Paying the toll on the highway to heaven
Televangelists have been on air for almost a century in the US where they first originated. Since then, they have become widespread and commonplace. But the phenomenon is fairly recent in Africa. Even so, African preachers have taken to television ministry like ducks to water. Every pastor and his mother are buying airtime on a station close to you to take the good news to the world.
There is one rather large bump on the road to on-air domination however – televising sermons doesn’t come cheap. It takes millions of shillings to buy a 30-minute spot on television, and much more if it is a recurring one. But God will provide, they say. Only, He needs your help to do it.
If anyone has benefited from the proliferation of mobile money services, it is televangelists. Sowing a seed has never been so easy to do as it is in the 21st Century – you can send your ‘love offering’ via the mobile network of your choice, instantly and without having to move from your armchair. After that, all you need to do is remain in that position and wait for your breakthrough.
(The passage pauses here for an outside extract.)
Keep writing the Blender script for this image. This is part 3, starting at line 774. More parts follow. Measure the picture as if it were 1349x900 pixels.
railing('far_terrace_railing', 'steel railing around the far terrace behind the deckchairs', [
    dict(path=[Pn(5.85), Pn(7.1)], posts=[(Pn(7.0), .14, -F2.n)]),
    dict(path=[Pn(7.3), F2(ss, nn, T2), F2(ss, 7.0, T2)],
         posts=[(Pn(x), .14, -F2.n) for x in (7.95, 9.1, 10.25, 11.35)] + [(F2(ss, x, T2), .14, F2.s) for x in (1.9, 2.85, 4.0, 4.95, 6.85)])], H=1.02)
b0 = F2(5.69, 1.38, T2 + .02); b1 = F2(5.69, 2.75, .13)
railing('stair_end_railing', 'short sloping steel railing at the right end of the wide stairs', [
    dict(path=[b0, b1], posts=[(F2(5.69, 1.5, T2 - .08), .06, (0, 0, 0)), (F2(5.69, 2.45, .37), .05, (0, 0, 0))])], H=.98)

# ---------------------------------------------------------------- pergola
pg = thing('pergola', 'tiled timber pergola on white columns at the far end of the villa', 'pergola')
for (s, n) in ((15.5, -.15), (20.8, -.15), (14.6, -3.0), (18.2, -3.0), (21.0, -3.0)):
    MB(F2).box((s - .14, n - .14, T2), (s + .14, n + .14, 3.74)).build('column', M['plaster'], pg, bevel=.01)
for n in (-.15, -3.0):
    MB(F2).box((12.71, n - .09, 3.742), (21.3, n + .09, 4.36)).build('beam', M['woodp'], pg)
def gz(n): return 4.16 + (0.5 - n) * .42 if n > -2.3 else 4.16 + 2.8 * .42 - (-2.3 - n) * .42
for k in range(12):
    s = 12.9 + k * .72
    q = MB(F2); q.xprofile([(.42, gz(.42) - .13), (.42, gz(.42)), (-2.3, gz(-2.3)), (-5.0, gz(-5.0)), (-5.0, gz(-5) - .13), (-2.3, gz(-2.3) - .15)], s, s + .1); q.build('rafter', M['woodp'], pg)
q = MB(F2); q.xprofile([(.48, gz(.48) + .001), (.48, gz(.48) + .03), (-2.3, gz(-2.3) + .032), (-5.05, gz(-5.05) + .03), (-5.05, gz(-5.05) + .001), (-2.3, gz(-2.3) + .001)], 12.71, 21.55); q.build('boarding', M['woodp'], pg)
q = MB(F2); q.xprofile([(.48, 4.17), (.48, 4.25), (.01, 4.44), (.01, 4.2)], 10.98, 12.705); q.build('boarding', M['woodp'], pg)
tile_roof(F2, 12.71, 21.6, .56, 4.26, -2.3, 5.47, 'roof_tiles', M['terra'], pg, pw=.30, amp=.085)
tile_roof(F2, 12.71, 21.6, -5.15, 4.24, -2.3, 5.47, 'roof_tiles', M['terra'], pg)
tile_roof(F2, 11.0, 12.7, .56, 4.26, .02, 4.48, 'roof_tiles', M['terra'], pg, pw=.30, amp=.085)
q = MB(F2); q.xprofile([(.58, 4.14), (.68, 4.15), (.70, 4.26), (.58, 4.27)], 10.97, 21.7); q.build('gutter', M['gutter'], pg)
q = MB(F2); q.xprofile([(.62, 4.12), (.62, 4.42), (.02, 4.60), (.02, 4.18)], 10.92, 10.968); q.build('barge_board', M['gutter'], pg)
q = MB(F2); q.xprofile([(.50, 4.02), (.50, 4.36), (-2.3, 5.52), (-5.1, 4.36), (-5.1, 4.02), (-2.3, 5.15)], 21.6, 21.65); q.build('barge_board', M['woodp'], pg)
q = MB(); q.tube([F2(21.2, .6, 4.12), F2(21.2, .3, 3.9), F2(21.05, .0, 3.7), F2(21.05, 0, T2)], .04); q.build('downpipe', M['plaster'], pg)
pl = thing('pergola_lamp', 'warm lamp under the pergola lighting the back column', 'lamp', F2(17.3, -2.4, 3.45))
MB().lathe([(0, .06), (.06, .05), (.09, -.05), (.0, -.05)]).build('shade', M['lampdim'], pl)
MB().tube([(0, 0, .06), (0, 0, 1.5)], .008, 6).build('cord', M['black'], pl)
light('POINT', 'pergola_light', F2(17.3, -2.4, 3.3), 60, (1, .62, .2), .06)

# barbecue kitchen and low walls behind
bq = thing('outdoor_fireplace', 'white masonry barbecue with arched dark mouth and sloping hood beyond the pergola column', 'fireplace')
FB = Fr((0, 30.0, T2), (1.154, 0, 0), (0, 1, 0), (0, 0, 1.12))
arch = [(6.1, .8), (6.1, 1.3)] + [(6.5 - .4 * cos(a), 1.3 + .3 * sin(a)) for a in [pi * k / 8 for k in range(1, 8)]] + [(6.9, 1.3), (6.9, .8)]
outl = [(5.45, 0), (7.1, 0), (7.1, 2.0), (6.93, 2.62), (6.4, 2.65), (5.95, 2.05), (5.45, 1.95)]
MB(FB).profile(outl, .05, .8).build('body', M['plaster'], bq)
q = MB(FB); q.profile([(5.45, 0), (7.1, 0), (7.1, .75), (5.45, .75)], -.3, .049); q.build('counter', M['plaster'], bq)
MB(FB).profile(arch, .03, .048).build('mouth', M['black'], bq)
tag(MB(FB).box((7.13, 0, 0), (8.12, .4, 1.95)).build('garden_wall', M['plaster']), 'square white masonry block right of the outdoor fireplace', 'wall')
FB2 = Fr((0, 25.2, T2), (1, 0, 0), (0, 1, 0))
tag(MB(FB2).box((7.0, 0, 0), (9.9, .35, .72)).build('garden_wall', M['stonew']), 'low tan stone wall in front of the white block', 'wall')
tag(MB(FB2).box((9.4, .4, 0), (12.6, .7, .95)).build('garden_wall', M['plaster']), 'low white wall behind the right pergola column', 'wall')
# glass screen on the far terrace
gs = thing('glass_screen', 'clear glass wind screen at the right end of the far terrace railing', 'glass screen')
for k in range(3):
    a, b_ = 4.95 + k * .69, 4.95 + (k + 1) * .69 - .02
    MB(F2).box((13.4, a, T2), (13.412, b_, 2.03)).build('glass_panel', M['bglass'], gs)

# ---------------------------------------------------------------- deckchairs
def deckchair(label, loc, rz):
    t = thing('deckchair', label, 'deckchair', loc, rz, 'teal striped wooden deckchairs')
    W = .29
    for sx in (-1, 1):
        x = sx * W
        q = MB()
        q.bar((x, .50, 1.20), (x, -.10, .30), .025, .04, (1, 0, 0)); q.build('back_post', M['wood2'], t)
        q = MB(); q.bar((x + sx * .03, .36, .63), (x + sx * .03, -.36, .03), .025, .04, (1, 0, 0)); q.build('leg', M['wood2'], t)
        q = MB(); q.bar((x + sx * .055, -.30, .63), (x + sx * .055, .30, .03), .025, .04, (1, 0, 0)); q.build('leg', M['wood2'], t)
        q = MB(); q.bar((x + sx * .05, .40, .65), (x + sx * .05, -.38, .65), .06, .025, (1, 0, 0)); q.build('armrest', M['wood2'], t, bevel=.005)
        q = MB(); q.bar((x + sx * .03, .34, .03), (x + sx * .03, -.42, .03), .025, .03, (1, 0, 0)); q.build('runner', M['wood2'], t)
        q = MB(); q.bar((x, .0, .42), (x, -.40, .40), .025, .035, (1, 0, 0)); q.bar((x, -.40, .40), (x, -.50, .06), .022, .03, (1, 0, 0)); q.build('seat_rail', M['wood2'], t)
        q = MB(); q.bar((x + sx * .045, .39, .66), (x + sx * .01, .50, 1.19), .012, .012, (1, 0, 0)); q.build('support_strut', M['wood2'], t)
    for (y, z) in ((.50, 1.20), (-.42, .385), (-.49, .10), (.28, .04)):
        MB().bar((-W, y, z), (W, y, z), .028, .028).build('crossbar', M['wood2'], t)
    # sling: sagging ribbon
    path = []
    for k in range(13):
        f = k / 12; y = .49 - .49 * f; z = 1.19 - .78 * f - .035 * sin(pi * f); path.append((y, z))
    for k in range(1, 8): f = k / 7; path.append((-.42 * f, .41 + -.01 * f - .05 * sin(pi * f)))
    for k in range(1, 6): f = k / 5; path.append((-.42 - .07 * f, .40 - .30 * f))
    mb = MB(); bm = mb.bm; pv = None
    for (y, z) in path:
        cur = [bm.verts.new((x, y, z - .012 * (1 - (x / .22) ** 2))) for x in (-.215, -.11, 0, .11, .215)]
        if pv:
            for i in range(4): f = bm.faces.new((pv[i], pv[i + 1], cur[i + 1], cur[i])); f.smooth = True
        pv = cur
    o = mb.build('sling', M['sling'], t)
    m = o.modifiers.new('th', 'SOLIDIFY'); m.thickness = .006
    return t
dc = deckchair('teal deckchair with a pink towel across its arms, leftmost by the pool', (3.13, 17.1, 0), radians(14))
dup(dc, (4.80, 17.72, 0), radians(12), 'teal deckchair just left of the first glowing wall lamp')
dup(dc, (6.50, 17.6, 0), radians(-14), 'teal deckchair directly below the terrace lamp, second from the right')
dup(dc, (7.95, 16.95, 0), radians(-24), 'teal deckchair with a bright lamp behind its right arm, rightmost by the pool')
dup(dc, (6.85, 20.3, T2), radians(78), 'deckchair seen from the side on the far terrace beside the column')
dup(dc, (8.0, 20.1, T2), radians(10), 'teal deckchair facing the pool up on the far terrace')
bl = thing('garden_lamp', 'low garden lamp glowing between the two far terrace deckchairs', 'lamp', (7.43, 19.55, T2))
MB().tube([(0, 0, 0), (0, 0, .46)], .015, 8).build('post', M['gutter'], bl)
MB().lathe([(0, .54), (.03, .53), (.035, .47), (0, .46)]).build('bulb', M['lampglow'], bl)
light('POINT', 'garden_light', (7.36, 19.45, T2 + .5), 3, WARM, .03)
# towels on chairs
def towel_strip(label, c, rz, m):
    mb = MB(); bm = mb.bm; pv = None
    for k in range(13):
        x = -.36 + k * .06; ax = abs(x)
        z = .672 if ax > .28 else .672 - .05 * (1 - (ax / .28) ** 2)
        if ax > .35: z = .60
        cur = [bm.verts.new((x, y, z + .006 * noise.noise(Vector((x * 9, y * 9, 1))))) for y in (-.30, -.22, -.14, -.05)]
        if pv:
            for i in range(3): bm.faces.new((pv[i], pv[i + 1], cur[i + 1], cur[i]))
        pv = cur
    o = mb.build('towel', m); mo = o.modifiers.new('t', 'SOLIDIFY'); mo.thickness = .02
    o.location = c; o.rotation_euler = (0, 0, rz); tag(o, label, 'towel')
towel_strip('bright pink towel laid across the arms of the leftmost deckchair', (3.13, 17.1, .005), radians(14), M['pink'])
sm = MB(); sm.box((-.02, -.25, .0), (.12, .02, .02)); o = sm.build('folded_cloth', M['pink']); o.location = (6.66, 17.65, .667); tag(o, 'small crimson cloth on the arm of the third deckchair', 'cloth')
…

‘Love offering’ is a term more commonly used by American televangelists. I thought it was just a religious euphemism for shillings and cents, but I recently came to understand that love offerings, as opposed to the kind of payment that one would make in a shop in return for goods or services, are exempt from tax. Churches don’t pay tax. Sometimes it seems as if they don’t pay for anything. They routinely receive money on the expectation that they will spend it on good causes, which invariably includes buying for the airtime to ask for it.
Oddly enough, I do believe that giving is better than receiving. But I take issue with this pay-per-prayer system that has evolved over time. The modern Protestant church it seems is preoccupied with money, and it goes about getting it by trying to convince you that God will only work wonders if you pay for His labour. What utter nonsense.
I couldn’t tell you precisely what the official position is with regard to how much believers should give to the church but I can tell you this: God doesn’t need your money. Anything you surrender to heaven is intended to benefit you on earth. Giving is not about God – it is about you. So if you’re tossing coins into the offering basket with a sneer on your face because you feel pushed to a wall by your pastor’s incessant begging, you might as well leave the money in your pocket for all the good its going to do you.
I once attended a church service in Nairobi’s central business district. The pastor is one of East Africa’s better-known preachers, who as it turns out is also a Member of Parliament. The congregation was filled to brimming with lower income Kenyans who looked like they worked hard for their money but didn’t take much of it home. So it was shocking to hear an announcement that three different offerings were required on that particular Sunday – the usual church collection, a payment in tithes and a donation towards the pastor’s wedding, which the announcer said, would cost Sh90 000 000. True story. I remember looking around at the weary and overburdened group and wondering what kind of person would disenfranchise them even more than they had been disenfranchised already. It seemed as far away from divinity than was humanly possible.
But these things happen and they happen regularly. There are churches and religious groupings all over in East Africa that demand cash for spiritual breakthroughs. Pastors and prophets who promise to alter destiny for a fee. There is no shortage of believers who have emptied their pockets in a last ditch attempt to save their lives from ruin, not knowing that redemption may have just been a prayer away.
God’s people, so they say, perish for a lack of wisdom. They are preyed upon by all manner of predator, including unscrupulous and money-hungry ‘spiritual leaders’ who have figured out a quick way to get rich. These people have turned ‘giving’ into a dirty word. They have deprived many of the joy and fulfilment that comes from a genuine spirit of generosity. Some have said that things such as these are indicators that the world is coming to an end. Well, thanks to Richard Branson and his Virgin group of companies, you can now buy a ticket to outer space – it would seem that you can pay your way into heaven as well. If that’s not an earth-shattering thought, I don’t know what it is.